2nd Edit: More bugs! "Get Volmja to 50% authority or happiness" glitched out. I'd gotten it over 50% authority, it remained over 50% authority, but then the objective de-cleared itself. Moving my headquarters there unstuck it. This seems to be an unintended primary function for moving the headquarters: unglitching provinces.
3rd Edit: Wrapped up the last battle at the end of chapter three. The loading screen going back from the battle to the main map was a bit long, so I tabbed out and back in and the game had set itself into some sort of default state. All provinces were unlocked, my resources were all set to 1250, my objectives had updated but couldn't be accessed. I killed the program without letting it save, but this might have borked my run. (It did not, but I did end up with Schrodinger's Headquarters for a bit, as it was traveling between provinces when the chapter ended and the game got Very Confused.)

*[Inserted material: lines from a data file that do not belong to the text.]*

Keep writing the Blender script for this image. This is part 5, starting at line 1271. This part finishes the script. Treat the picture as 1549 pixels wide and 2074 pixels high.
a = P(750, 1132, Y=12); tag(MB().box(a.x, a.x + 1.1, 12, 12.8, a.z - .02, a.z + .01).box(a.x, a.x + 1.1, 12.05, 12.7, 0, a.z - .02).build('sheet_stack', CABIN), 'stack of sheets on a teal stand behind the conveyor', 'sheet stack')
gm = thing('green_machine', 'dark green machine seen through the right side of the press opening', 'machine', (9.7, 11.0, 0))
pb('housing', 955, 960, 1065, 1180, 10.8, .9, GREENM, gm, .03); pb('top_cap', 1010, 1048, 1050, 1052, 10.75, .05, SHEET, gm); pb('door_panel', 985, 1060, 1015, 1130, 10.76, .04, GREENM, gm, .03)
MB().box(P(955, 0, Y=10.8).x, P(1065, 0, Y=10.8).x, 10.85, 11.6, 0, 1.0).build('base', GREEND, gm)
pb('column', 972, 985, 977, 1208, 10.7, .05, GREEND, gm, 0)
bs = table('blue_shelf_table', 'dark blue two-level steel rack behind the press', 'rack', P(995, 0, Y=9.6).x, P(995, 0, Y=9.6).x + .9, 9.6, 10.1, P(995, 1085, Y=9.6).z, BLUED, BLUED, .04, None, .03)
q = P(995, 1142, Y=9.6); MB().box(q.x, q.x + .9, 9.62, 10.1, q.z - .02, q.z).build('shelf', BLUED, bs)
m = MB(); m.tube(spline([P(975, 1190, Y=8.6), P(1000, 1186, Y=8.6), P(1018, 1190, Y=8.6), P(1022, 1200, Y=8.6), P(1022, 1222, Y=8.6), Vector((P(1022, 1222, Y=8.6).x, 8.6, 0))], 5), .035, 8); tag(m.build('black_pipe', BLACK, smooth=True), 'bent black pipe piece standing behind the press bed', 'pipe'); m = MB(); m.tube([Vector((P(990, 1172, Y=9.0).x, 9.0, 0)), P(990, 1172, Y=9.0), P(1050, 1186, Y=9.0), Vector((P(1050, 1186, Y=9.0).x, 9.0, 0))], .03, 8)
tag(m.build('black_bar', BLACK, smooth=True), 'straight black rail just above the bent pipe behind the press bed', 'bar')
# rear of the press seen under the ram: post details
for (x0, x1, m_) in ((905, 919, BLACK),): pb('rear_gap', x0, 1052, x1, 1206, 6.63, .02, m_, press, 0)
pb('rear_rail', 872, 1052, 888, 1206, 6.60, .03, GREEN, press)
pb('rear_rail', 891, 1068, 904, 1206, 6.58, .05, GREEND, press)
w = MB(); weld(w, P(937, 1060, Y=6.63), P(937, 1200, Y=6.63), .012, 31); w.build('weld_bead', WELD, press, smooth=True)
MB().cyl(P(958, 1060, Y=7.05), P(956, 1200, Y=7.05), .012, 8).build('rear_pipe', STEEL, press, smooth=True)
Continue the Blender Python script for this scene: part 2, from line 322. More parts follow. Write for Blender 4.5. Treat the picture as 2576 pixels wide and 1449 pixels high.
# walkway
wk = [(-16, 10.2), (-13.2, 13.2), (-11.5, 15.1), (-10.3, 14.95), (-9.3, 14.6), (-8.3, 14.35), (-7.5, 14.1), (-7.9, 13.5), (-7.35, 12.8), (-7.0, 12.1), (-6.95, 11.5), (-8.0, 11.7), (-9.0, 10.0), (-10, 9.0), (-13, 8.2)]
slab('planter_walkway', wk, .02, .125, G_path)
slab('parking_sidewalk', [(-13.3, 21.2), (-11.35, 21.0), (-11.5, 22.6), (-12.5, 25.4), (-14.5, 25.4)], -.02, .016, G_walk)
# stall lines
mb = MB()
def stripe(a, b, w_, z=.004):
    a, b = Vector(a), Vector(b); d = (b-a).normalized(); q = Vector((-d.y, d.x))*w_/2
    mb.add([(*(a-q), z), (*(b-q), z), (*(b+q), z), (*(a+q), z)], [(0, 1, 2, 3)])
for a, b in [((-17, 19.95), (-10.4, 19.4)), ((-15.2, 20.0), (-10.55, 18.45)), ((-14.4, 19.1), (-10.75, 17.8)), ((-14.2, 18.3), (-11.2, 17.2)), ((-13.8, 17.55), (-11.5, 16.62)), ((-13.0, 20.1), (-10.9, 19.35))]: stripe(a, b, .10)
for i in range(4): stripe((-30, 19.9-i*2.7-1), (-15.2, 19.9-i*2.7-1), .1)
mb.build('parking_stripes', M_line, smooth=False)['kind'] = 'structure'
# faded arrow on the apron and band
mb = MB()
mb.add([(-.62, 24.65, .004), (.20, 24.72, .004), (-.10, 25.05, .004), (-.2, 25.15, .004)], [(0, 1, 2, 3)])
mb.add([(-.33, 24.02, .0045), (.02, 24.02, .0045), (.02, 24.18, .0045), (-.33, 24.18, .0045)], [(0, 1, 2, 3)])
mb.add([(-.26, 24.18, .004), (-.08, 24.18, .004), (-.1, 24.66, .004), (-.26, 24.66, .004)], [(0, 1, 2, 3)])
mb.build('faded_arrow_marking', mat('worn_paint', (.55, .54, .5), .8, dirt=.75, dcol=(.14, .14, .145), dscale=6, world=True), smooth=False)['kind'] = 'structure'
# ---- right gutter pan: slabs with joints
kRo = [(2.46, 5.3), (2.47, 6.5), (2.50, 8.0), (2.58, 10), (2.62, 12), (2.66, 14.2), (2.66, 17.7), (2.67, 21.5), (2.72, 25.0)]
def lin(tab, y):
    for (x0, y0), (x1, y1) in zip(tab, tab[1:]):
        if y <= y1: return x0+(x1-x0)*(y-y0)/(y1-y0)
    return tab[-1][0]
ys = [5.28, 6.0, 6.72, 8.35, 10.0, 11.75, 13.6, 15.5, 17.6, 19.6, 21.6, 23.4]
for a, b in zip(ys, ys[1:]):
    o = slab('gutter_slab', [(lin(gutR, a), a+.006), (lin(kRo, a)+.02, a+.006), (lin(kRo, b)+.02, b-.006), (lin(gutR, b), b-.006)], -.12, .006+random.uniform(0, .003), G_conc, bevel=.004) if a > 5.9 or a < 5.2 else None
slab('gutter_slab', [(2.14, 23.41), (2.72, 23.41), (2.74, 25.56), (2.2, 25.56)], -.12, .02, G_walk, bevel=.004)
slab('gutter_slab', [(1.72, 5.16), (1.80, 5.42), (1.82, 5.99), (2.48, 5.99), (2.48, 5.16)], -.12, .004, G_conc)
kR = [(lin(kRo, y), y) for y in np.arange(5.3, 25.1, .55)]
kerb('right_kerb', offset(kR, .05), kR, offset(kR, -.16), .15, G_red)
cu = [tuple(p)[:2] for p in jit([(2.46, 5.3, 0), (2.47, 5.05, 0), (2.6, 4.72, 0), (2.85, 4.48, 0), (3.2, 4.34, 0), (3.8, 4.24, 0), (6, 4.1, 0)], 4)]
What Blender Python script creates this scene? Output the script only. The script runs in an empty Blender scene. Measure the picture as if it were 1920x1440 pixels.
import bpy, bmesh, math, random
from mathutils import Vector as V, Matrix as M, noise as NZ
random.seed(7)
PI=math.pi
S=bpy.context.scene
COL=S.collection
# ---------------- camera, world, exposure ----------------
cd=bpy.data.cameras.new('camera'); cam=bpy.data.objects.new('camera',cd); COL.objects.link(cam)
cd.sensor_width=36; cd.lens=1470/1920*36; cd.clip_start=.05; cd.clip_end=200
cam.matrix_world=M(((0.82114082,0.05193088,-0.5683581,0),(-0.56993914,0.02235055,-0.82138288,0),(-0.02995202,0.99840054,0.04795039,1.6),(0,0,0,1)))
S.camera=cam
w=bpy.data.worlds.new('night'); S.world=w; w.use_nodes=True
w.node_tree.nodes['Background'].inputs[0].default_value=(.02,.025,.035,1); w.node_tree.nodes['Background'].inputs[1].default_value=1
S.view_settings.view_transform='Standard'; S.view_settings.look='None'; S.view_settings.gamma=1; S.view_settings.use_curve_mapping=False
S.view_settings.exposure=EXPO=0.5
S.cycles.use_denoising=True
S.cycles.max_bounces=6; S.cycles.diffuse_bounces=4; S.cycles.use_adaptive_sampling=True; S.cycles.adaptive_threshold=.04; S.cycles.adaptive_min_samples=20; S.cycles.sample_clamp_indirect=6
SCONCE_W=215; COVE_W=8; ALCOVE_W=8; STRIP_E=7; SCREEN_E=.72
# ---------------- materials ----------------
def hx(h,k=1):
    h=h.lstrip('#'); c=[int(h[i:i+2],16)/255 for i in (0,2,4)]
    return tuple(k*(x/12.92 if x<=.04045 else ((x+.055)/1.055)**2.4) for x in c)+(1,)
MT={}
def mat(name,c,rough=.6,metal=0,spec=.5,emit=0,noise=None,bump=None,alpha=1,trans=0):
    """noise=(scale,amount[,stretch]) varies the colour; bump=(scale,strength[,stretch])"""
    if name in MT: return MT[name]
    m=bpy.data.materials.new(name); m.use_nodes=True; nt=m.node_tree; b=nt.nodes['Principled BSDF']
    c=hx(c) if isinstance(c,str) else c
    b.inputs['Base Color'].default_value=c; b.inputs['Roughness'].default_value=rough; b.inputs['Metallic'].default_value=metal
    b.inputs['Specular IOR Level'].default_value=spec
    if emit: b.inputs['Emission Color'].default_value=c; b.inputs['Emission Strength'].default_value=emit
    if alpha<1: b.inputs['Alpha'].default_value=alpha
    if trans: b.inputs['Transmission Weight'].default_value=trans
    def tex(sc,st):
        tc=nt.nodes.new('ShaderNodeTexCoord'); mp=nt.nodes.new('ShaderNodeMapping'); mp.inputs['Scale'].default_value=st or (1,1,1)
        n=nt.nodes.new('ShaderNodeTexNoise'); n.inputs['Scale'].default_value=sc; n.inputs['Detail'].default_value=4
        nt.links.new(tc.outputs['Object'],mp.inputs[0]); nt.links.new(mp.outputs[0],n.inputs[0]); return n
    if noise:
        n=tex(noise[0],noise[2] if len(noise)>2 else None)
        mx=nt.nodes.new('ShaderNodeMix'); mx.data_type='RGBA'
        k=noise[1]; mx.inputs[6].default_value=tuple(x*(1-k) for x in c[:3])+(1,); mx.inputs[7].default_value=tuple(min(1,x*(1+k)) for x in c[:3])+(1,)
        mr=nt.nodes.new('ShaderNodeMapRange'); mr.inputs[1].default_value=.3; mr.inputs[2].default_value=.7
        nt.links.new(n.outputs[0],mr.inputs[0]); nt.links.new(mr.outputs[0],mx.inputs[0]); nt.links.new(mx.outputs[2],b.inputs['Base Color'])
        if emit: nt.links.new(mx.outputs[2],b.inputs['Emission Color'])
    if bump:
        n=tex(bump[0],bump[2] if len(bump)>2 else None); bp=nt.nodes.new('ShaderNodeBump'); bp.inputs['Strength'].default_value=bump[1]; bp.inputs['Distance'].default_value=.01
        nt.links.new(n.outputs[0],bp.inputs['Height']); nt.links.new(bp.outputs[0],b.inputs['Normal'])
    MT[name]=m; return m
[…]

4th Edit: "Build two levels of infrastructure in Rumplitz." I have. I've also cleared all enemy provinces, and this is the only objective remaining on my board. Is the very last thing in the game glitched? Or do I have to wait for a random event to increase its food supply so I can get it to tier 3? (Edit: solved the problem by upgrading my neighboring province of Kreet.)
Steam User 18
Best Tower Defense game I've played in a very long while
At the time of writing this review the game is considered early access, however it doesn't not feel like that. It feels like a really well made in-depth Tower Defense with really cool characters.
The Sergeant has character development, drinks alcohol!, and has a generic hate for mostly anything. I love the nihilist approach.
Pros:
• great characters
• a Tower Defense with a story!
• awesome music
• multiple gameplay modes
• very in-depth, you research stuff, you upgrade stuff, you research some more
• complex
• not casual
Cons:
• not enough different alcohol references, not everyone likes brandy THAT much!
• not casual
Now if I could only get over this damn map on hard mode that would be great!